DIRECTIONS:
Restate the whole of the material. Keep every word, and drop the pictures.

DATA SEGMENT:
────────
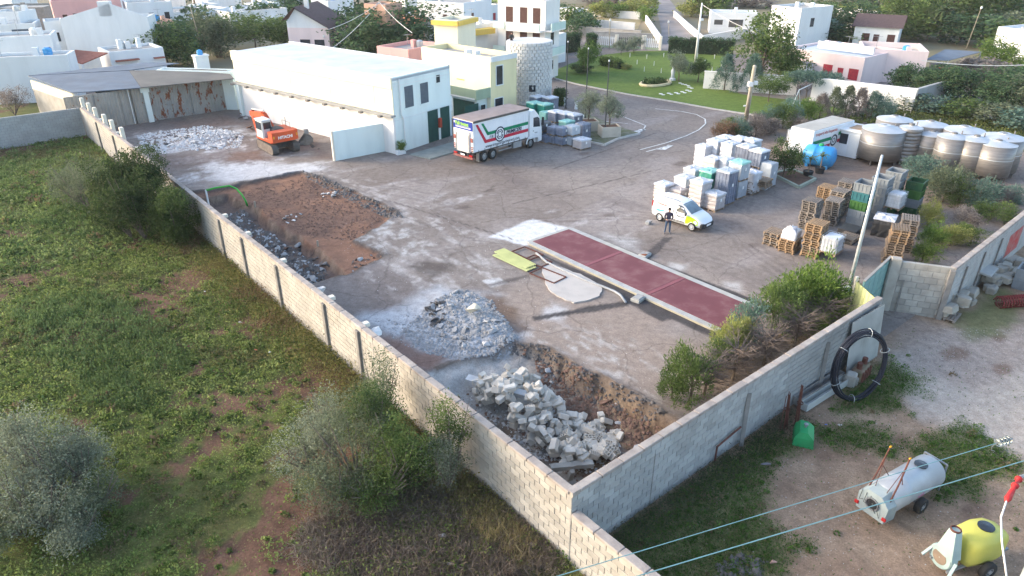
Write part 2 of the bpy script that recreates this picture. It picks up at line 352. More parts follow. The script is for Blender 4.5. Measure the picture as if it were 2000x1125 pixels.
        m = (sst(.22, .08, np.abs(dmin-.75))+.7*sst(.22, .08, np.abs(dmin-.2)))*sst(.38, .6, fbm(v, u, .5, 4, 98+k)); C = lay(C, np.clip(m, 0, 1)*.32, (.115,.095,.088))
    # excavated red-brown soil, trench and pit
    e = 1.0*(fbm(v, u, .75, 5, 11)-.5); s = sdf(SOIL, v, u)+e
    soil = np.array((.165,.098,.073))+(np.array((.235,.128,.085))-np.array((.165,.098,.073)))*sst(.35, .65, fbm(v, u, .5, 5, 91))[..., None]
    C = C*(1-sst(.12, -.12, s)[..., None])+soil*sst(.12, -.12, s)[..., None]
    C = lay(C, .9*np.exp(-((s-.05)/.22)**2), (.070,.058,.054))
    t = sdf(TRENCH, v, u)+e*.7
    tr = sst(.1, -.1, t); C = lay(C, tr*.8, (.135,.105,.092))
    C = lay(C, .8*sst(.30, .05, np.abs(t+.05))*sst(-1.1, -.3, z)*(v > 2)*sst(.35, .6, fbm(v, u, 1.2, 4, 96)), (.27,.20,.15))
    pn = sdf(PIT, v, u)+.5*(fbm(v, u, .9, 4, 14)-.5); pt = sst(.1, -.15, pn)
    wallc = np.array((.25,.18,.12))+(np.array((.12,.078,.052))-np.array((.25,.18,.12)))*sst(.42, .62, fbm(v, u+z*1.5, 1.3, 5, 92))[..., None]
    C = C*(1-pt[..., None])+wallc*pt[..., None]
    C = lay(C, pt*sst(7.2, 9.5, u+.25*(v-4)+1.2*(fbm(v, u, .8, 4, 93)-.5))*sst(9.0, 5.5, v)*.9, (.43,.41,.385))
    C = lay(C, .85*np.exp(-((pn-.12)/.2)**2)*(v > 3), (.12,.085,.06))
    C = lay(C, .8*pt*sst(.55, .35, fbm(v, u, .6, 4, 94))*sst(-.9, -1.5, z), (.36,.345,.325))
    b = sst(.25, -.25, sdf(BED_A, v, u)+.4*(fbm(v, u, .9, 3, 95)-.5)); C = lay(C, b*.8, (.235,.175,.13))
    # service roads beyond: a little greyer
    return np.clip(C, 0.02, .8)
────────
SOLUTION TO THIS TASK:
Write part 2 of the bpy script that recreates this picture. It picks up at line 352. More parts follow. The script is for Blender 4.5. Measure the picture as if it were 2000x1125 pixels.
        m = (sst(.22, .08, np.abs(dmin-.75))+.7*sst(.22, .08, np.abs(dmin-.2)))*sst(.38, .6, fbm(v, u, .5, 4, 98+k)); C = lay(C, np.clip(m, 0, 1)*.32, (.115,.095,.088))
    # excavated red-brown soil, trench and pit
    e = 1.0*(fbm(v, u, .75, 5, 11)-.5); s = sdf(SOIL, v, u)+e
    soil = np.array((.165,.098,.073))+(np.array((.235,.128,.085))-np.array((.165,.098,.073)))*sst(.35, .65, fbm(v, u, .5, 5, 91))[..., None]
    C = C*(1-sst(.12, -.12, s)[..., None])+soil*sst(.12, -.12, s)[..., None]
    C = lay(C, .9*np.exp(-((s-.05)/.22)**2), (.070,.058,.054))
    t = sdf(TRENCH, v, u)+e*.7
    tr = sst(.1, -.1, t); C = lay(C, tr*.8, (.135,.105,.092))
    C = lay(C, .8*sst(.30, .05, np.abs(t+.05))*sst(-1.1, -.3, z)*(v > 2)*sst(.35, .6, fbm(v, u, 1.2, 4, 96)), (.27,.20,.15))
    pn = sdf(PIT, v, u)+.5*(fbm(v, u, .9, 4, 14)-.5); pt = sst(.1, -.15, pn)
    wallc = np.array((.25,.18,.12))+(np.array((.12,.078,.052))-np.array((.25,.18,.12)))*sst(.42, .62, fbm(v, u+z*1.5, 1.3, 5, 92))[..., None]
    C = C*(1-pt[..., None])+wallc*pt[..., None]
    C = lay(C, pt*sst(7.2, 9.5, u+.25*(v-4)+1.2*(fbm(v, u, .8, 4, 93)-.5))*sst(9.0, 5.5, v)*.9, (.43,.41,.385))
    C = lay(C, .85*np.exp(-((pn-.12)/.2)**2)*(v > 3), (.12,.085,.06))
    C = lay(C, .8*pt*sst(.55, .35, fbm(v, u, .6, 4, 94))*sst(-.9, -1.5, z), (.36,.345,.325))
    b = sst(.25, -.25, sdf(BED_A, v, u)+.4*(fbm(v, u, .9, 3, 95)-.5)); C = lay(C, b*.8, (.235,.175,.13))
    # service roads beyond: a little greyer
    return np.clip(C, 0.02, .8)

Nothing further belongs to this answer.